### AIM OF THE EXERCISE
Copy out each line exactly; pictures stay out of the copy.

□ □ □ □ □ □ □

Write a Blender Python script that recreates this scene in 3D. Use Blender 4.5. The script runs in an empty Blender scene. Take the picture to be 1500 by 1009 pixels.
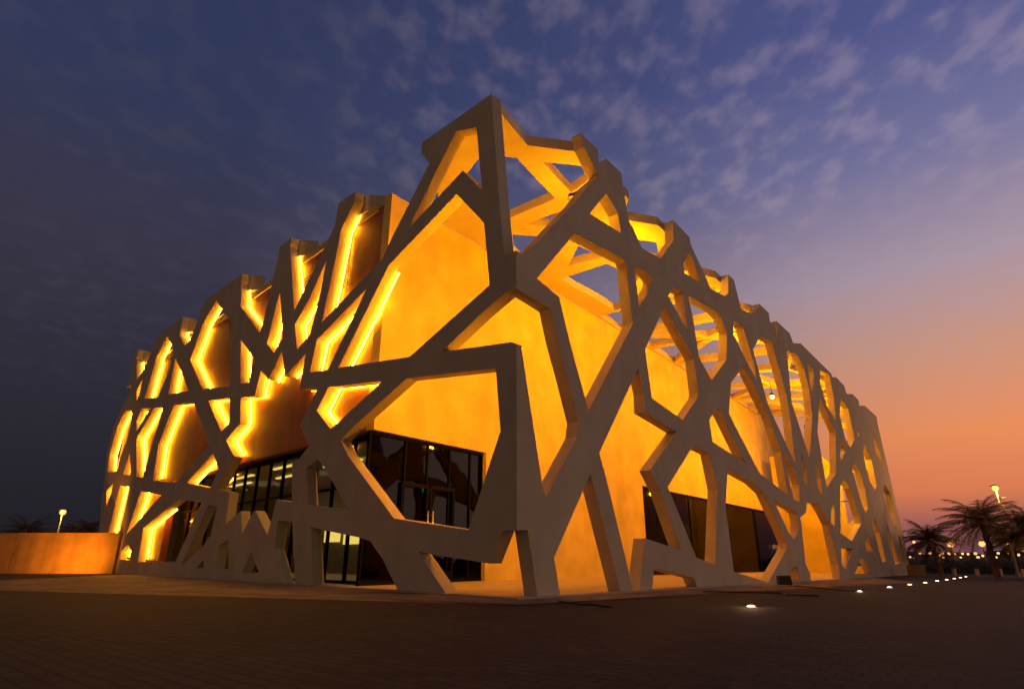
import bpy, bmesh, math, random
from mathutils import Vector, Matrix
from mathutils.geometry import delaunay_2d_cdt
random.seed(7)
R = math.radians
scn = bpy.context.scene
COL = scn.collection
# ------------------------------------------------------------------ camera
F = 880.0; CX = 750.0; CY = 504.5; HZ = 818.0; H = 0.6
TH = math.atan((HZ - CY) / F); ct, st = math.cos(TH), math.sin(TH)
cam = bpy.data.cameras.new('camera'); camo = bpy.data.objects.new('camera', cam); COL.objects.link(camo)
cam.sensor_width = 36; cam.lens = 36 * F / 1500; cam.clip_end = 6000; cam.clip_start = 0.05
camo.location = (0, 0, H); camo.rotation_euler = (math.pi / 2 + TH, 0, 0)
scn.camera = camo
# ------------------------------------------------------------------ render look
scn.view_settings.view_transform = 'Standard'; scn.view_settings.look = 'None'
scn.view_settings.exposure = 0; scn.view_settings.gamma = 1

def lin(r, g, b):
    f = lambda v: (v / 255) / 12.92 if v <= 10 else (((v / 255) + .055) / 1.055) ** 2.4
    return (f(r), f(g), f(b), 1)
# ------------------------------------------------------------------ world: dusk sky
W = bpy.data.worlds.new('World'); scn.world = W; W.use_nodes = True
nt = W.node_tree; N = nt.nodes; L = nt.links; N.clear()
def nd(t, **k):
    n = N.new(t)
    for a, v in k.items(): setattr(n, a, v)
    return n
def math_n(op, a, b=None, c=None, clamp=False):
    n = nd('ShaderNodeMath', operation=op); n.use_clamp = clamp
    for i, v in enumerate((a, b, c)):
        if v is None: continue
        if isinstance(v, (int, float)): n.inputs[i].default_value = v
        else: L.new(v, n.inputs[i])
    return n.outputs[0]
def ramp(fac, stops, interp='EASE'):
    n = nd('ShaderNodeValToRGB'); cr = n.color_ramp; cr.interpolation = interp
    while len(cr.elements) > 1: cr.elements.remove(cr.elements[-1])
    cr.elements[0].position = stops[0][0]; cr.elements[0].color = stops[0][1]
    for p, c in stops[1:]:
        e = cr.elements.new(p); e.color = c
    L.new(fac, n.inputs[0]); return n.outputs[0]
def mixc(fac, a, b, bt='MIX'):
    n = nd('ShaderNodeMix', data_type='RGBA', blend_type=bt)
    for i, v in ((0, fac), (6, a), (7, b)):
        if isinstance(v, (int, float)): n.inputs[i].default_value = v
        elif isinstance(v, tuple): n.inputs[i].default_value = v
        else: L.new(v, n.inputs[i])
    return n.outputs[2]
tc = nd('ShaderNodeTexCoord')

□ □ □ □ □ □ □

### THE REPLY
Write a Blender Python script that recreates this scene in 3D. Use Blender 4.5. The script runs in an empty Blender scene. Take the picture to be 1500 by 1009 pixels.
import bpy, bmesh, math, random
from mathutils import Vector, Matrix
from mathutils.geometry import delaunay_2d_cdt
random.seed(7)
R = math.radians
scn = bpy.context.scene
COL = scn.collection
# ------------------------------------------------------------------ camera
F = 880.0; CX = 750.0; CY = 504.5; HZ = 818.0; H = 0.6
TH = math.atan((HZ - CY) / F); ct, st = math.cos(TH), math.sin(TH)
cam = bpy.data.cameras.new('camera'); camo = bpy.data.objects.new('camera', cam); COL.objects.link(camo)
cam.sensor_width = 36; cam.lens = 36 * F / 1500; cam.clip_end = 6000; cam.clip_start = 0.05
camo.location = (0, 0, H); camo.rotation_euler = (math.pi / 2 + TH, 0, 0)
scn.camera = camo
# ------------------------------------------------------------------ render look
scn.view_settings.view_transform = 'Standard'; scn.view_settings.look = 'None'
scn.view_settings.exposure = 0; scn.view_settings.gamma = 1

def lin(r, g, b):
    f = lambda v: (v / 255) / 12.92 if v <= 10 else (((v / 255) + .055) / 1.055) ** 2.4
    return (f(r), f(g), f(b), 1)
# ------------------------------------------------------------------ world: dusk sky
W = bpy.data.worlds.new('World'); scn.world = W; W.use_nodes = True
nt = W.node_tree; N = nt.nodes; L = nt.links; N.clear()
def nd(t, **k):
    n = N.new(t)
    for a, v in k.items(): setattr(n, a, v)
    return n
def math_n(op, a, b=None, c=None, clamp=False):
    n = nd('ShaderNodeMath', operation=op); n.use_clamp = clamp
    for i, v in enumerate((a, b, c)):
        if v is None: continue
        if isinstance(v, (int, float)): n.inputs[i].default_value = v
        else: L.new(v, n.inputs[i])
    return n.outputs[0]
def ramp(fac, stops, interp='EASE'):
    n = nd('ShaderNodeValToRGB'); cr = n.color_ramp; cr.interpolation = interp
    while len(cr.elements) > 1: cr.elements.remove(cr.elements[-1])
    cr.elements[0].position = stops[0][0]; cr.elements[0].color = stops[0][1]
    for p, c in stops[1:]:
        e = cr.elements.new(p); e.color = c
    L.new(fac, n.inputs[0]); return n.outputs[0]
def mixc(fac, a, b, bt='MIX'):
    n = nd('ShaderNodeMix', data_type='RGBA', blend_type=bt)
    for i, v in ((0, fac), (6, a), (7, b)):
        if isinstance(v, (int, float)): n.inputs[i].default_value = v
        elif isinstance(v, tuple): n.inputs[i].default_value = v
        else: L.new(v, n.inputs[i])
    return n.outputs[2]
tc = nd('ShaderNodeTexCoord')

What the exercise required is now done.